Scripts that build scenes:
----
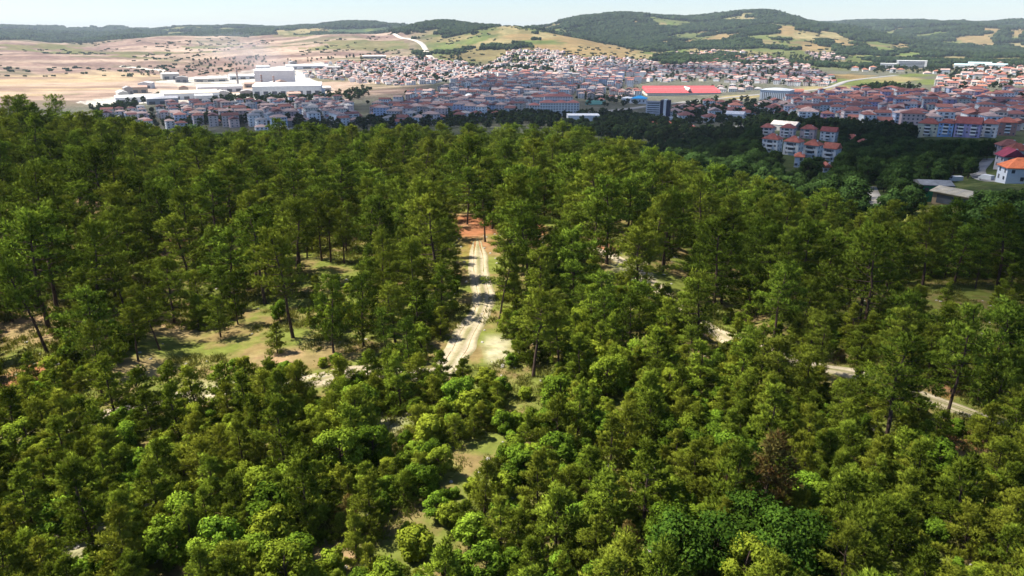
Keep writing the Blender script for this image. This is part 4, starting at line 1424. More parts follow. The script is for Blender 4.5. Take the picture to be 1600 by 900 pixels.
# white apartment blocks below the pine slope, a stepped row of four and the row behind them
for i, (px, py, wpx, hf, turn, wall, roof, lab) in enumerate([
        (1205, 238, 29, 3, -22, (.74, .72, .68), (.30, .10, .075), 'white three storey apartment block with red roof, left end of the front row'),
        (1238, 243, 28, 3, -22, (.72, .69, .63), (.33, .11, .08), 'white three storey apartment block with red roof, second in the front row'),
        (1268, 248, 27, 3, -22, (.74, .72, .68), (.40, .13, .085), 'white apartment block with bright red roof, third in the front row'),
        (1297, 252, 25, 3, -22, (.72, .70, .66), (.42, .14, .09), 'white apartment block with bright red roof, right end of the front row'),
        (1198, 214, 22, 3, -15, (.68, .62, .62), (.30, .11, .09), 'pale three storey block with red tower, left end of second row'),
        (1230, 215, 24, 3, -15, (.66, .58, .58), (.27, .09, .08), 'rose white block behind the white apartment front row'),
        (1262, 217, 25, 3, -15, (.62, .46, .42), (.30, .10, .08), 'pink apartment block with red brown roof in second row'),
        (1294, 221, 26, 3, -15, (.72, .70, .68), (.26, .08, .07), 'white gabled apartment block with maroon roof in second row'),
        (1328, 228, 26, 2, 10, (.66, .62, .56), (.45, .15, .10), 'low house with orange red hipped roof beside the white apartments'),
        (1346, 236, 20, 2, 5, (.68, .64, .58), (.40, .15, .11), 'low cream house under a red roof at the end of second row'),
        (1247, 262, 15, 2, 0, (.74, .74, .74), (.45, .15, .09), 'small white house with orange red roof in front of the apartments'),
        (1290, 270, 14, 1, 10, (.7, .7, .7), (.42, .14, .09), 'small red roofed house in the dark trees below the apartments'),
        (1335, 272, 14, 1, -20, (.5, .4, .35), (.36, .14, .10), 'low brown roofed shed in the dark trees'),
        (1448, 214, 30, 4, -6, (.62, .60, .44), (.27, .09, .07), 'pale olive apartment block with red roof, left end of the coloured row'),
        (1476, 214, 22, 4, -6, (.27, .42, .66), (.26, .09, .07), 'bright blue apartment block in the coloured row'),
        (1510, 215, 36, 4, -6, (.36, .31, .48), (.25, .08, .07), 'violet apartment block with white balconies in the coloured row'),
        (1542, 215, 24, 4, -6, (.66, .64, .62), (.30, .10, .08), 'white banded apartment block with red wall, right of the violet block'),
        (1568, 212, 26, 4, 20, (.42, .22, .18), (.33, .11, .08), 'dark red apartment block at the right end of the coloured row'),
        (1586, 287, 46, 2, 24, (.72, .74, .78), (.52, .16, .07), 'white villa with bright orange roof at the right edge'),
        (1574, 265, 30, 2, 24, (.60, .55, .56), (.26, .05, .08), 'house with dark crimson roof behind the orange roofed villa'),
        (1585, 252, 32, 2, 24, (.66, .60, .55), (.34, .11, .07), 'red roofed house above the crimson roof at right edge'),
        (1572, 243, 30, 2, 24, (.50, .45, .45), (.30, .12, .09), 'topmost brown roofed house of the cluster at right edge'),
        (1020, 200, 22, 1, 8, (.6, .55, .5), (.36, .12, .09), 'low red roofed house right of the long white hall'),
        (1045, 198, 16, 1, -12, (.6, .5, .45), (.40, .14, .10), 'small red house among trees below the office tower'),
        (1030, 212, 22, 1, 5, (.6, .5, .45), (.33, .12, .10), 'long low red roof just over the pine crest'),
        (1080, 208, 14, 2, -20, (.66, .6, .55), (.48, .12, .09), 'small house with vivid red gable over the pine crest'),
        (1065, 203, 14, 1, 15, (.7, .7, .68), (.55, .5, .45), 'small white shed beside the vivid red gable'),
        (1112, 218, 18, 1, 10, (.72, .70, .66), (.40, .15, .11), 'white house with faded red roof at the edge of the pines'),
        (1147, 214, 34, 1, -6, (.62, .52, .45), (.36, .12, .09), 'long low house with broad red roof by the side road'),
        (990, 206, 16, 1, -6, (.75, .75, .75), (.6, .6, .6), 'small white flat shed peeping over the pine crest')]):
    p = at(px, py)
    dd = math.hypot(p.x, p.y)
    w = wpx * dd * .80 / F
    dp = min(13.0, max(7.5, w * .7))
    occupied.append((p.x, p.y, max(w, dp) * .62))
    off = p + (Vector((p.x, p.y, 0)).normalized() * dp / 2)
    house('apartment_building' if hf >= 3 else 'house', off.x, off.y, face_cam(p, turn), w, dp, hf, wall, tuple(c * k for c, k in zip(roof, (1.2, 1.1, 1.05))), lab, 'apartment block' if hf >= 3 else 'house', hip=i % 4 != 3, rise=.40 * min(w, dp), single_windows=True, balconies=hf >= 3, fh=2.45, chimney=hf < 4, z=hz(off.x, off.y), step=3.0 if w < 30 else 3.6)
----
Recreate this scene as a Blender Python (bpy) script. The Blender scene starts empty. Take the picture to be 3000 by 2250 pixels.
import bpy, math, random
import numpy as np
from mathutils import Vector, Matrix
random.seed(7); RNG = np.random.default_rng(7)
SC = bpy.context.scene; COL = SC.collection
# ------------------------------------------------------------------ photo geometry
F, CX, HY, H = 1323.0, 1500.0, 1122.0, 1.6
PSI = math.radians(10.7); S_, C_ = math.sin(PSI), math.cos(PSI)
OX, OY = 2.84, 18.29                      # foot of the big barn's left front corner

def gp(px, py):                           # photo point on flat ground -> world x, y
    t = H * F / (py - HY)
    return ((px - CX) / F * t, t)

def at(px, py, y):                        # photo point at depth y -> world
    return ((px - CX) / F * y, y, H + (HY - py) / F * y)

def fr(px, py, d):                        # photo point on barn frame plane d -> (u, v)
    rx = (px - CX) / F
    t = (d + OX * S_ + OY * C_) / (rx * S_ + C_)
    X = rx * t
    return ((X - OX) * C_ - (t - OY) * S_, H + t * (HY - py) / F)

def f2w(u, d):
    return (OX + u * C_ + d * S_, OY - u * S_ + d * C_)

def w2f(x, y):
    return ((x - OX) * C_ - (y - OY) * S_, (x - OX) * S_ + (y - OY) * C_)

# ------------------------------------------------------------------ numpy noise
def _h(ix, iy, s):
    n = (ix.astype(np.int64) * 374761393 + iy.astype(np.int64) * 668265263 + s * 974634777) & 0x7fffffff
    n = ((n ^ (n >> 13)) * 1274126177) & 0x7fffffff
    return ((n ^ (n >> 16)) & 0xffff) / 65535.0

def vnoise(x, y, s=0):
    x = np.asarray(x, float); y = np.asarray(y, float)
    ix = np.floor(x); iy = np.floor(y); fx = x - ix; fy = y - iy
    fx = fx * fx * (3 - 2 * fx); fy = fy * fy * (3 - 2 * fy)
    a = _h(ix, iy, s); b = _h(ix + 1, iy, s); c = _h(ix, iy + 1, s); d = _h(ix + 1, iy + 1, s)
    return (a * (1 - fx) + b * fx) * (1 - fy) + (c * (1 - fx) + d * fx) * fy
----
Set problem
This exercise asks for the lines from the line with "Recreate this scene" to the line with "return (a *", both lines included, set down exactly and with nothing else.

Response
Recreate this scene as a Blender Python (bpy) script. The Blender scene starts empty. Take the picture to be 3000 by 2250 pixels.
import bpy, math, random
import numpy as np
from mathutils import Vector, Matrix
random.seed(7); RNG = np.random.default_rng(7)
SC = bpy.context.scene; COL = SC.collection
# ------------------------------------------------------------------ photo geometry
F, CX, HY, H = 1323.0, 1500.0, 1122.0, 1.6
PSI = math.radians(10.7); S_, C_ = math.sin(PSI), math.cos(PSI)
OX, OY = 2.84, 18.29                      # foot of the big barn's left front corner

def gp(px, py):                           # photo point on flat ground -> world x, y
    t = H * F / (py - HY)
    return ((px - CX) / F * t, t)

def at(px, py, y):                        # photo point at depth y -> world
    return ((px - CX) / F * y, y, H + (HY - py) / F * y)

def fr(px, py, d):                        # photo point on barn frame plane d -> (u, v)
    rx = (px - CX) / F
    t = (d + OX * S_ + OY * C_) / (rx * S_ + C_)
    X = rx * t
    return ((X - OX) * C_ - (t - OY) * S_, H + t * (HY - py) / F)

def f2w(u, d):
    return (OX + u * C_ + d * S_, OY - u * S_ + d * C_)

def w2f(x, y):
    return ((x - OX) * C_ - (y - OY) * S_, (x - OX) * S_ + (y - OY) * C_)

# ------------------------------------------------------------------ numpy noise
def _h(ix, iy, s):
    n = (ix.astype(np.int64) * 374761393 + iy.astype(np.int64) * 668265263 + s * 974634777) & 0x7fffffff
    n = ((n ^ (n >> 13)) * 1274126177) & 0x7fffffff
    return ((n ^ (n >> 16)) & 0xffff) / 65535.0

def vnoise(x, y, s=0):
    x = np.asarray(x, float); y = np.asarray(y, float)
    ix = np.floor(x); iy = np.floor(y); fx = x - ix; fy = y - iy
    fx = fx * fx * (3 - 2 * fx); fy = fy * fy * (3 - 2 * fy)
    a = _h(ix, iy, s); b = _h(ix + 1, iy, s); c = _h(ix, iy + 1, s); d = _h(ix + 1, iy + 1, s)
    return (a * (1 - fx) + b * fx) * (1 - fy) + (c * (1 - fx) + d * fx) * fy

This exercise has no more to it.